This is my symphony

What I read & what I lived …

Mary Coin (NetGalley)
Marissa Silver
Release date: March 7, 2013

“We never really knew [Grandfather],” Isaac says. 
“Some people don’t want to be known,” Walker says.
“That’s stupid,” Alice says. “Everyone wants to be known. Otherwise it’s just fucking depressing.”
Of course, she is right. Everyone wants to be known. Perhaps the ones who conceal themselves most of all. The question is: Who is foolhardy enough to go in search of them? 

Mary Coin is one writer’s attempt at searching for the woman behind Dorthea Lange’s iconic photograph from the Dust Bowl era: the mother,suspicious and weary; the children, shy and shameful; a baby at her breast. Although the actual subject of the photograph has been identified as Florence Owens Thompson, Marissa Silver renamed the woman Mary Coin and created a past  for her from the black and white image so many of us know.

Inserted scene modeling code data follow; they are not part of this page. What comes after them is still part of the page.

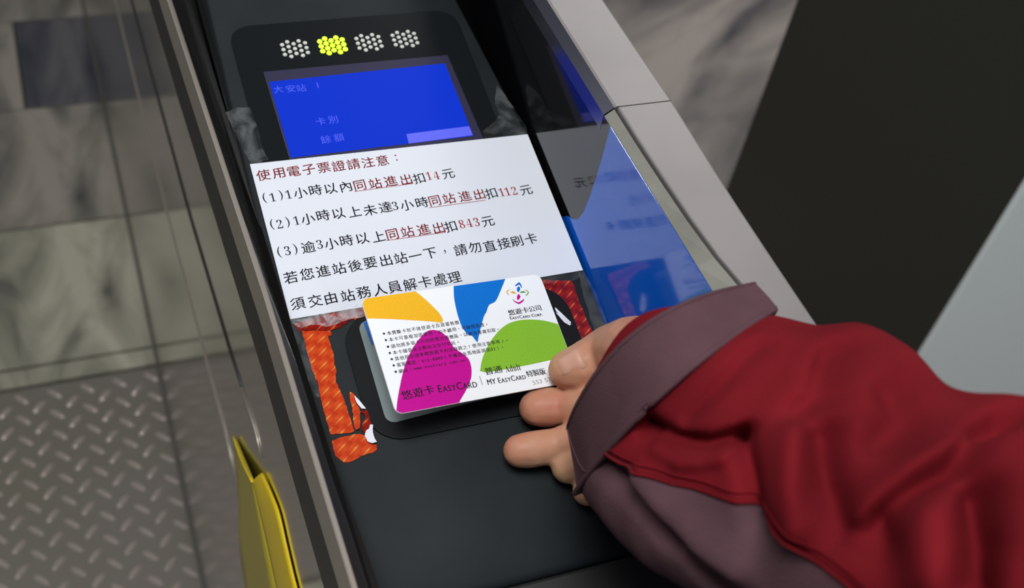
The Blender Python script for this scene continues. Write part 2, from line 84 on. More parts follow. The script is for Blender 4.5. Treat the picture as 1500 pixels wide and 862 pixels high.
M['cardink']=mat('card_ink',srgb(38,30,44),.5,spec=.2); M['greyink']=mat('grey_ink',srgb(150,146,144),.5,spec=.2)
M['skin']=mat('skin',srgb(192,148,116),.5,spec=.3,sub=.25,bump=(420,.25,.0006),vary=(30,srgb(184,116,94),3))
M['nail']=mat('nail',srgb(196,150,128),.42,spec=.28,sub=.2)
M['red']=mat('red_cotton',srgb(124,25,33),.9,spec=.08,bump=(1500,.8,.0006),vary=(25,srgb(106,20,28),3))
M['mauve']=mat('mauve_twill',srgb(100,72,77),.9,spec=.08,bump=(1600,.9,.0006),vary=(30,srgb(88,63,68),3))
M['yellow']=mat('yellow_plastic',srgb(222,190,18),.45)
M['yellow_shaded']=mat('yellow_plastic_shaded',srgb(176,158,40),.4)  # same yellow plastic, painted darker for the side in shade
M['plate']=mat('checker_plate',srgb(122,114,108),.42,.3,bump=(90,.15,.001),vary=(4,srgb(116,112,98),4))
M['lug']=mat('lug_highlight_steel',srgb(178,165,156),.35,.4)  # lug highlights put into the colour, lighter than the plate
M['silver']=mat('torn_foil_back',srgb(226,226,232),.4)
M['dark_side']=mat('dark_gate_panel',srgb(46,46,38),.6); M['light_end']=mat('pale_gate_end',srgb(222,228,226),.6)
def film(name,white,rough=.18,ns=260,st=.9):
    m=bpy.data.materials.new(name); m.use_nodes=True; nt=m.node_tree; nt.nodes.clear(); N=nt.nodes.new; L=nt.links.new
    o=N('ShaderNodeOutputMaterial'); mx=N('ShaderNodeMixShader'); tr=N('ShaderNodeBsdfTransparent'); g=N('ShaderNodeBsdfPrincipled')
    g.inputs['Base Color'].default_value=(.75,.77,.78,1); g.inputs['Roughness'].default_value=rough
    tc=N('ShaderNodeTexCoord'); n=N('ShaderNodeTexNoise'); n.inputs['Scale'].default_value=ns; n.inputs['Detail'].default_value=3
    n.inputs['Distortion'].default_value=1.5
    r=N('ShaderNodeMapRange'); r.inputs['From Min'].default_value=.38; r.inputs['From Max'].default_value=.75
    r.inputs['To Min'].default_value=white[0]; r.inputs['To Max'].default_value=white[1]
    bp=N('ShaderNodeBump'); bp.inputs['Strength'].default_value=st; bp.inputs['Distance'].default_value=.002
    L(tc.outputs['Object'],n.inputs['Vector']); L(n.outputs['Fac'],r.inputs['Value']); L(r.outputs[0],mx.inputs[0])
    L(n.outputs['Fac'],bp.inputs['Height']); L(bp.outputs[0],g.inputs['Normal'])
    L(tr.outputs[0],mx.inputs[1]); L(g.outputs[0],mx.inputs[2]); L(mx.outputs[0],o.inputs[0]); return m
M['film']=film('clear_packing_tape',(.015,.09),ns=60,st=.4); M['film2']=film('wrinkled_tape',(.01,.13),ns=75,st=.5); M['film3']=film('doubled_tape',(.08,.6),ns=130,st=.6)
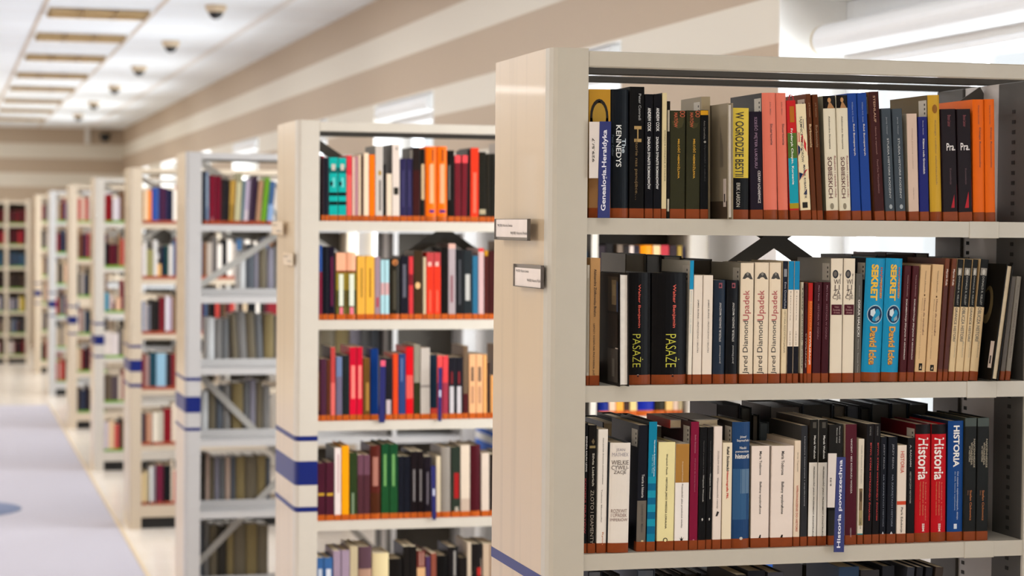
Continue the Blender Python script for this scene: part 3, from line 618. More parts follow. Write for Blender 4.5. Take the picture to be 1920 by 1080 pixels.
# ---- second shelf
s2 = 3.274
PS = lambda w, x1, x2: [('t', 'Walter Benjamin', 340, 606, 'd8503a', .15 if w else .12, x1, 'd', .012), ('t', 'PASAŻE', 645, 848, 'c9c43a', .56 if w else .41, x2, 'd', -.012), ('o', x2-.06, x2+.06, 893, 913, 'c8bcb0'), ('o', x2-.035, x2+.035, 898, 908, '20181a')]
UP = [('p', ((.12, 305), (.3, 275), (.5, 263), (.72, 272), (.92, 308)), '4a4744'), ('o', .42, .6, 265, 285, '8a857c'), ('t', 'Upadek', 375, 560, 'a8323c', .62, .5, 'u', 0), ('t', 'Jared Diamond', 563, 889, '2a2626', .50, .46, 'u', 0)]
B1 = [
 (60, 76, 66, 220, 'b9b0a0', 'thin grey booklet', 'with speckled spine', [('r', .2, .8, 300, 880, 'a39a88')]),
 (80, 145, 87, 177, 'b98d5c', 'tan paperback', 'with dark condensed lettering', [('t', 'Aleksandra Ziółkowska-Boehm', 245, 538, '3a2818', .26, .5), ('t', 'LEPSZY DZIEŃ NIE PRZYSZEDŁ JUŻ', 580, 897, '3a2818', .26, .42)]),
 (262, 328, 262, 272, '141214', 'black hardback', 'turned fore-edge out, photo cover showing', [], {'dy': -.035, 'rev': 1, 'nb': 1, 'pages': M_pagew, 'cov': '1a1614', 'st': 1, 'hard': 1, 'd': .15, 'photo': 1}),
 (300, 462, 302, 268, '0b0a0c', 'thick black hardback', 'with yellow PASAŻE', PS(0, .53, .49), {'round': 1}),
 (468, 682, 472, 268, '0b0a0c', 'thick black hardback', 'with yellow PASAŻE', PS(0, .61, .58), {'round': 1}),
 (684, 711, 700, 193, 'e6dccb', 'thin cream booklet', 'with turquoise top', [('s', 190, 370, '1f8fbc'), ('t', 'Dawne kultury i ich dzieje', 380, 640, '8aa4ac', .25, .4)], {'st': 1, 'cov': 'a8a294'}),
 (713, 769, 722, 283, 'e6d8c8', 'off-white paperback', 'with small grey lettering', [('t', 'JAMES BURKE • PRZYCZYNY I SKUTKI', 432, 757, '6a6460', .2, .5)]),
 (771, 833, 782, 283, 'e6d8c8', 'off-white paperback', 'with small grey lettering', [('t', 'JAMES BURKE • PRZYCZYNY I SKUTKI', 432, 757, '6a6460', .18, .55)]),
 (840, 913, 849, 312, '222c3a', 'dark blue paperback', 'with pink emblem', [('r', .38, .68, 330, 362, '8a4a50'), ('o', .42, .6, 338, 356, '2a2030'), ('t', 'STRZELBI, ZARAZKI, MASZYNY', 450, 690, 'c4c0ba', .2, .56, 'u', .008), ('t', 'Jared Diamond', 715, 825, 'b0aca6', .16, .56, 'u', .008)], {'round': 1}),
 (918, 994, 928, 315, '101216', 'blackish paperback', 'with pink emblem', [('r', .38, .68, 330, 362, '8a4a50'), ('o', .42, .6, 338, 356, '2a2030'), ('t', 'STRZELBI, ZARAZKI, MASZYNY', 450, 690, 'c4c0ba', .2, .56, 'u', .008), ('t', 'Jared Diamond', 715, 825, 'b0aca6', .16, .56, 'u', .008)], {'round': 1}),
 (1002, 1085, 1012, 207, 'e4d2b8', 'cream hardback', 'with red UPADEK title', UP, {'st': 1, 'cov': '8a8272', 'round': .3}),
 (1089, 1177, 1100, 205, 'e4d2b8', 'cream hardback', 'with red UPADEK title', UP, {'round': .3}),
 (1179, 1252, 1190, 205, 'e4d2b8', 'cream hardback', 'with red UPADEK title', UP, {'round': .3}),
 (1256, 1290, 1270, 197, 'e0cba6', 'slim cream paperback', 'with navy upper half', [('s', 190, 490, '1a1f2c'), ('r', .2, .8, 245, 292, '8a8c90'), ('t', 'Ewa Domańska', 325, 487, '9a9aa0', .4, .55), ('t', 'HISTORIA EGZYSTENCJALNA', 497, 760, '8a7c64', .4, .5)]),
 (1292, 1328, 1306, 197, 'e6d6c2', 'slim cream paperback', 'with turquoise top, black foot', [('s', 190, 372, '147fae'), ('s', 720, 900, '14121a'), ('t', 'Historia – dziś', 382, 715, '6a6058', .14, .45)]),
 (1330, 1364, 1342, 197, 'e6d6c2', 'slim cream paperback', 'with turquoise top, black foot', [('s', 190, 372, '147fae'), ('s', 720, 900, '14121a'), ('t', 'Historia – dziś', 382, 715, '6a6058', .14, .45)]),
]
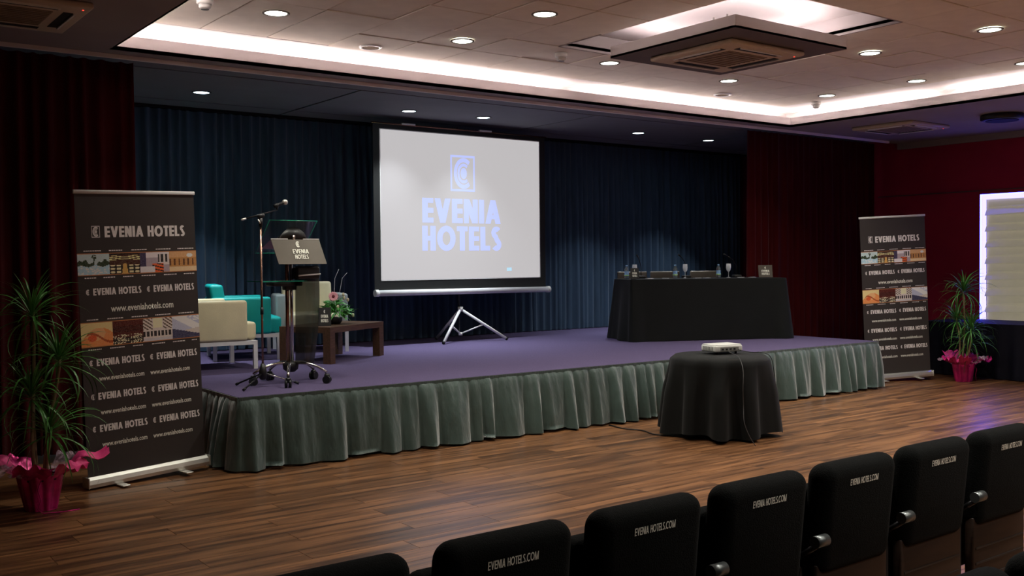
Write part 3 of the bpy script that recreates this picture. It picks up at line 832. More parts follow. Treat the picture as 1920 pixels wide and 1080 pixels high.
def banner(loc_, rz, lean, label):
    W = .97; H = 2.19
    b = empty('rollup_banner', loc_, rz, label, 'banner', 'roll-up banners beside the stage'); b.rotation_euler = (0, lean, rz)
    # cassette foot: an aluminium housing rounded at the front
    prof = [(-.045, .014), (-.050, .04), (-.040, .070), (-.012, .088), (.03, .085), (.05, .06), (.05, .014)]
    n = len(prof); mb = MB()
    mb.add([(0, a, c) for a, c in prof]+[(W, a, c) for a, c in prof], [tuple(range(n)), tuple(reversed(range(n, 2*n)))]+[(i, n+i, n+(i+1) % n, (i+1) % n) for i in range(n)])
    fixn(mb.build('base', M['steel'], b))
    for q in (-.003, W+.003): MB().rbox(q-.005, q+.005, -.054, .054, .012, .092, .004, 2).build('end_cap', M['steel'], b)
    for fx in (.23, .74):
        MB().rbox(fx-.03, fx+.03, -.155, .10, .002, .012, .004, 2).build('foot', M['steel'], b)
    MB().tube([(W/2, .035, .08), (W/2, .035, H-.02)], .009, 10).build('pole', M['steel'], b)
    MB().rbox(.005, W-.002, -.008, .012, H-.028, H, .005, 2).build('top_rail', M['white_metal'], b)
    g = MB(); g.box(.012, W-.012, -.0015, .0015, .07, H-.026); g = g.build('graphic', M['banner'], b)
    # title
    logotext('lettering', 'EVENIA HOTELS', .082, .645, .24, M['letter'], g, .225, 1.842)
    emblem('emblem', .062, .085, M['letter'], g, .158, 1.842)
    for zt, zb, first in ((1.727, 1.563, 0), (1.222, 1.037, 4)):
        mb = MB(); mb.box(.012, W-.012, -.0025, -.0016, zt-.006, zt); mb.box(.012, W-.012, -.0025, -.0016, zb, zb+.006)
        mb.build('rule', M['orange'], g)
        for q in range(4):
            x0 = .012+q*.2385; x1 = x0+(.2385 if q < 3 else W-.024-3*.2385)
            o = link('picture', picture_mesh(first+q), g, (x0, -.0024, zb+.006)); o.scale = (x1-x0, 1, zt-zb-.012)
        mb = MB(); rnd = random.Random(first)
        for zz in (zt+.013, zb-.021):     # rows of print too small to read
            x = .06
            while x < .93:
                ln = rnd.uniform(.07, .13); xx = x
                while xx < min(x+ln, .93):
                    l2 = rnd.uniform(.006, .02); mb.box(xx, xx+l2, -.0022, -.0016, zz, zz+.008); xx += l2+.004
                x += ln+.07
        tag(mb.build('small_print', M['letter'], g), kind='stuff')
    def pair(z, h=.052):
        for xe, xt, w_ in ((.078, .118, .372), (.548, .588, .340)):
            emblem('emblem', .036, h*.95, M['letter'], g, xe, z, frame=False)
            logotext('lettering', 'EVENIA HOTELS', h, w_, .235, M['letter'], g, xt, z)
    pair(1.417)
    fonttext('lettering', 'www.eveniahotels.com', .50, .052, M['letter_url'], g, .245, 1.290)
    for z in (.897, .647, .408):
        pair(z)
        fonttext('lettering', 'www.eveniahotels.com', .352, .038, M['letter_url'], g, .13, z-.110)
        fonttext('lettering', 'www.eveniahotels.com', .330, .038, M['letter_url'], g, .53, z-.110)
    return b
banner((1.84, 7.70, 0), math.atan2(.18, .97), -.030, 'tall charcoal roll-up banner beside the left potted plant, before the red curtain')
banner((11.69, 7.85, 0), math.atan2(-.43, .87), -.045, 'tall charcoal roll-up banner at the right end of the stage, before the red wall')

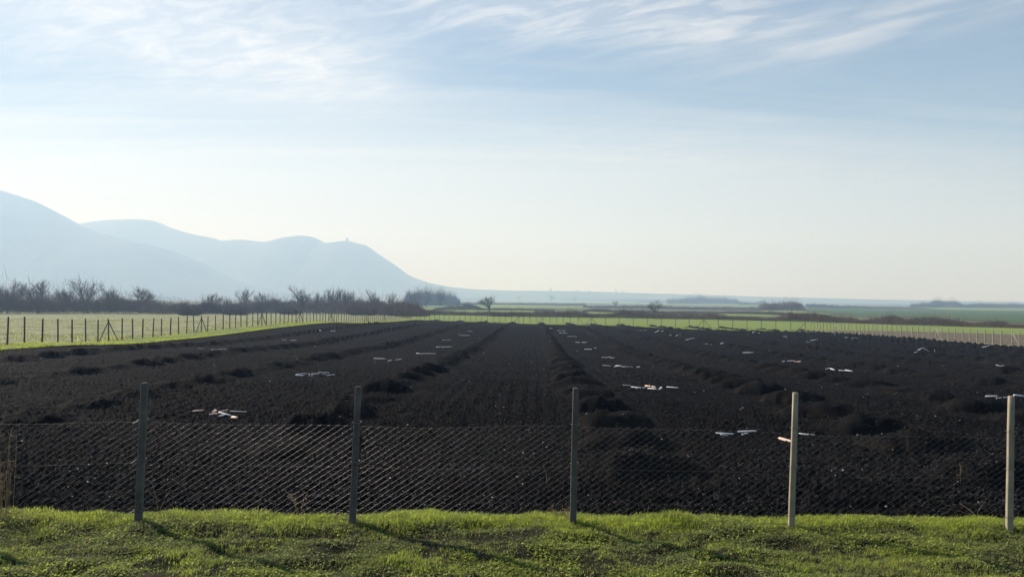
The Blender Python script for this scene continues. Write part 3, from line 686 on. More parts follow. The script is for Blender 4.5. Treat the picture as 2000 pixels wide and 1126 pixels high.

Mary Coin and her husband made their way from a small farm in Oklahoma to California in search of a better life. And for a time, life was as good as might be expected for uneducated laborers during the 1930s–they had a company house and love enough to go around their six children. A mill fire set the young family onto the road again until husband Toby’s death of TB demanded that Mary, ever indomitable,  pick cotton and vegetables and citrus fruit–anything to keep her family going.

Two other lives intersected Mary’s–that of historian Walker Dodge, grandson of a man who once hired Mary Coin, and photographer Vera Dare, Silver’s stand-in for Lange. Both stories looked at family secrets, missed opportunities, and flawed fathers and mothers through the revealing lens that is time. I’m not certain how essential Vera Dare’s story was to the novel, other than her life as a mother was shadowed by some of the same issues that darkened Mary Coin’s life. Walker Dodge had a more direct connection with Mary Dare, and he only came to know her through newspaper clippings, letters, and his grandfather’s accounting records.

Mary Coin was a satisfying read and thought-provoking at the same time, although perhaps attempted too much plot-wise in 330 pages. One of my favorite scenes is when an elderly Mary Coin attends an exhibit of Dare’s work in San Francisco where the photograph is displayed, and listens to the comments of the people around her: “Mary saw her reflection in the glass. There they were. Two women named Mary Coin. If they met on the street in the high heat of a summer’s afternoon, they would be polite in the old-fashioned way to show they meant each other no harm. ‘Hello,’  they would say in passing. ‘My, but isn’t it a wretched day.'”

Quite coincidentally I finished the book after a marathon session scrapbooking my family photos for the past few years. As I backed photos with coordinating colors, added borders and embellishments, and carefully captioned each page, I wondered if anyone would stumble upon these books long after my own children were gone. Would they recognize the joy, pain, and confusion on the people smiling into the sun, clowning with family, sitting down to holiday meals? Or would they recognize that “It is a photograph, an alchemy of fact and invention that produces something recognizable as the truth. But it is not the truth.”  And would they try to seek anything out about those lives on the page? Because “everyone wants to be known. Perhaps the ones who conceal themselves most of all.”